Dataset section -
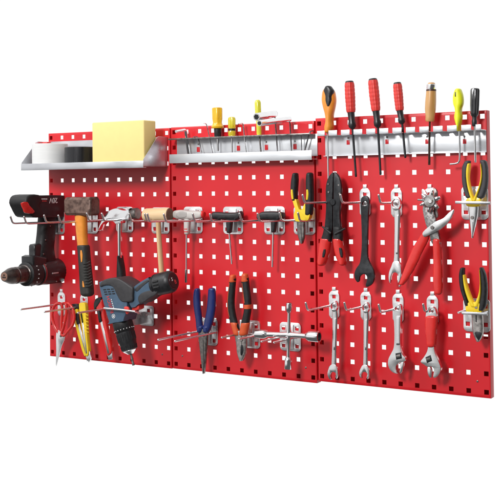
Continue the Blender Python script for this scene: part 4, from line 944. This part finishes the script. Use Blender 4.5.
m = MB(); m.box(*sorted((P(456.6, 92, d).x, P(457.6, 92, d).x)), -d - .0112, -d - .0096, P(457, 97, d).z, P(457, 92.4, d).z, .0002); m.build('print_mark', GUN, h)
m = MB(); m.tube([P(459.4, 131, d), P(459.8, 156, d), P(459.6, 160.4, d), P(458, 163.0, d), P(455, 163.8, d), P(450, 164.2, d)], .0021, 10); m.build('shaft', CHROME, h)
h = thing('screwdriver', 'black fluted screwdriver with a bright shaft nearest the outer end of the rail', 'screwdriver', P(473.6, 127, d))
w = wpx(474.8, 100, 5.0)
m = MB(); fluted(m, P(475.0, 88.2, d), P(474.4, 116.4, d), [(0, w * .6, 0), (.02, w * .86, .3), (.08, w, .9), (.6, w * .97, 1), (.85, w * .9, 1), (.95, w * .8, .3), (1, w * .62, 0)], 6, .16); m.build('handle', mat('gloss black plastic', (.02, .02, .022), 0, .16, .1, 60, coat=.6), h)
m = MB(); m.lathe(P(474.4, 116, d), P(474.4, 126.4, d), [(0, w * .5), (.3, w * .42), (.5, w * .55), (.9, w * .5), (1, w * .4)], 22); m.build('ferrule', BLACK, h)
m = MB(); m.tube([P(474.6, 125, d), P(475.4, 162.5, d)], .0023, 10); m.build('shaft', CHROME, h)

# ------------------------------------------------------------------ studio light: a white cyclorama behind, invented dimmer surroundings in front, one softbox
w = bpy.data.worlds.new('World'); scene.world = w; w.use_nodes = True
nt = w.node_tree; N = nt.nodes; L = nt.links; bg = N['Background']
tc = N.new('ShaderNodeTexCoord'); sp = N.new('ShaderNodeSeparateXYZ'); L.new(tc.outputs['Generated'], sp.inputs['Vector'])
def ramp(src, f0, f1, t0, t1):
    n = N.new('ShaderNodeMapRange'); n.interpolation_type = 'SMOOTHSTEP'
    for k, v_ in (('From Min', f0), ('From Max', f1), ('To Min', t0), ('To Max', t1)): n.inputs[k].default_value = v_
    L.new(sp.outputs[src], n.inputs['Value']); return n.outputs['Result']
def math2(op, a, b):
    n = N.new('ShaderNodeMath'); n.operation = op
    for i, v_ in enumerate((a, b)):
        if isinstance(v_, (int, float)): n.inputs[i].default_value = v_
        else: L.new(v_, n.inputs[i])
    return n.outputs[0]
# invented surroundings for metal contrast: bright left front, dark right and floor, light top
front = math2('ADD', math2('ADD', math2('MULTIPLY', ramp('Z', -.32, -.08, 0, 1), ramp('X', -.35, .1, .82, 0)), ramp('Z', .35, .75, 0, .45)), .10)
mry = N.new('ShaderNodeMapRange'); mry.interpolation_type = 'SMOOTHSTEP'
for k, v_ in (('From Min', .05), ('From Max', .45), ('To Min', 0), ('To Max', 1)): mry.inputs[k].default_value = v_
L.new(sp.outputs['Y'], mry.inputs['Value'])
mx = N.new('ShaderNodeMix'); mx.data_type = 'FLOAT'
L.new(mry.outputs['Result'], mx.inputs[0]); L.new(front, mx.inputs[2]); mx.inputs[3].default_value = 1.05
L.new(mx.outputs[0], bg.inputs['Strength']); bg.inputs['Color'].default_value = (1, 1, 1, 1)
def area(name, loc, tgt, sx, sy, power):
    l = bpy.data.lights.new(name, 'AREA'); l.shape = 'RECTANGLE'; l.size = sx; l.size_y = sy; l.energy = power
    o = bpy.data.objects.new(name, l); COL.objects.link(o); o.location = loc
    o.rotation_euler = (Vector(tgt) - Vector(loc)).to_track_quat('-Z', 'Y').to_euler(); return o
area('key_softbox', (.10, -2.3, 1.15), (0, 0, 0), .5, .5, 45)
area('top_softbox', (-1.3, -1.5, 1.7), (-.1, 0, 0), .8, .8, 13)

scene.view_settings.view_transform = 'Standard'; scene.view_settings.look = 'None'; scene.view_settings.gamma = 1; scene.view_settings.exposure = 0
for o in bpy.data.objects:
    if 'off' in o: del o['off']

Problem -
Every line above should be returned exactly; the pictures stay out.

Result of the task -
Continue the Blender Python script for this scene: part 4, from line 944. This part finishes the script. Use Blender 4.5.
m = MB(); m.box(*sorted((P(456.6, 92, d).x, P(457.6, 92, d).x)), -d - .0112, -d - .0096, P(457, 97, d).z, P(457, 92.4, d).z, .0002); m.build('print_mark', GUN, h)
m = MB(); m.tube([P(459.4, 131, d), P(459.8, 156, d), P(459.6, 160.4, d), P(458, 163.0, d), P(455, 163.8, d), P(450, 164.2, d)], .0021, 10); m.build('shaft', CHROME, h)
h = thing('screwdriver', 'black fluted screwdriver with a bright shaft nearest the outer end of the rail', 'screwdriver', P(473.6, 127, d))
w = wpx(474.8, 100, 5.0)
m = MB(); fluted(m, P(475.0, 88.2, d), P(474.4, 116.4, d), [(0, w * .6, 0), (.02, w * .86, .3), (.08, w, .9), (.6, w * .97, 1), (.85, w * .9, 1), (.95, w * .8, .3), (1, w * .62, 0)], 6, .16); m.build('handle', mat('gloss black plastic', (.02, .02, .022), 0, .16, .1, 60, coat=.6), h)
m = MB(); m.lathe(P(474.4, 116, d), P(474.4, 126.4, d), [(0, w * .5), (.3, w * .42), (.5, w * .55), (.9, w * .5), (1, w * .4)], 22); m.build('ferrule', BLACK, h)
m = MB(); m.tube([P(474.6, 125, d), P(475.4, 162.5, d)], .0023, 10); m.build('shaft', CHROME, h)

# ------------------------------------------------------------------ studio light: a white cyclorama behind, invented dimmer surroundings in front, one softbox
w = bpy.data.worlds.new('World'); scene.world = w; w.use_nodes = True
nt = w.node_tree; N = nt.nodes; L = nt.links; bg = N['Background']
tc = N.new('ShaderNodeTexCoord'); sp = N.new('ShaderNodeSeparateXYZ'); L.new(tc.outputs['Generated'], sp.inputs['Vector'])
def ramp(src, f0, f1, t0, t1):
    n = N.new('ShaderNodeMapRange'); n.interpolation_type = 'SMOOTHSTEP'
    for k, v_ in (('From Min', f0), ('From Max', f1), ('To Min', t0), ('To Max', t1)): n.inputs[k].default_value = v_
    L.new(sp.outputs[src], n.inputs['Value']); return n.outputs['Result']
def math2(op, a, b):
    n = N.new('ShaderNodeMath'); n.operation = op
    for i, v_ in enumerate((a, b)):
        if isinstance(v_, (int, float)): n.inputs[i].default_value = v_
        else: L.new(v_, n.inputs[i])
    return n.outputs[0]
# invented surroundings for metal contrast: bright left front, dark right and floor, light top
front = math2('ADD', math2('ADD', math2('MULTIPLY', ramp('Z', -.32, -.08, 0, 1), ramp('X', -.35, .1, .82, 0)), ramp('Z', .35, .75, 0, .45)), .10)
mry = N.new('ShaderNodeMapRange'); mry.interpolation_type = 'SMOOTHSTEP'
for k, v_ in (('From Min', .05), ('From Max', .45), ('To Min', 0), ('To Max', 1)): mry.inputs[k].default_value = v_
L.new(sp.outputs['Y'], mry.inputs['Value'])
mx = N.new('ShaderNodeMix'); mx.data_type = 'FLOAT'
L.new(mry.outputs['Result'], mx.inputs[0]); L.new(front, mx.inputs[2]); mx.inputs[3].default_value = 1.05
L.new(mx.outputs[0], bg.inputs['Strength']); bg.inputs['Color'].default_value = (1, 1, 1, 1)
def area(name, loc, tgt, sx, sy, power):
    l = bpy.data.lights.new(name, 'AREA'); l.shape = 'RECTANGLE'; l.size = sx; l.size_y = sy; l.energy = power
    o = bpy.data.objects.new(name, l); COL.objects.link(o); o.location = loc
    o.rotation_euler = (Vector(tgt) - Vector(loc)).to_track_quat('-Z', 'Y').to_euler(); return o
area('key_softbox', (.10, -2.3, 1.15), (0, 0, 0), .5, .5, 45)
area('top_softbox', (-1.3, -1.5, 1.7), (-.1, 0, 0), .8, .8, 13)

scene.view_settings.view_transform = 'Standard'; scene.view_settings.look = 'None'; scene.view_settings.gamma = 1; scene.view_settings.exposure = 0
for o in bpy.data.objects:
    if 'off' in o: del o['off']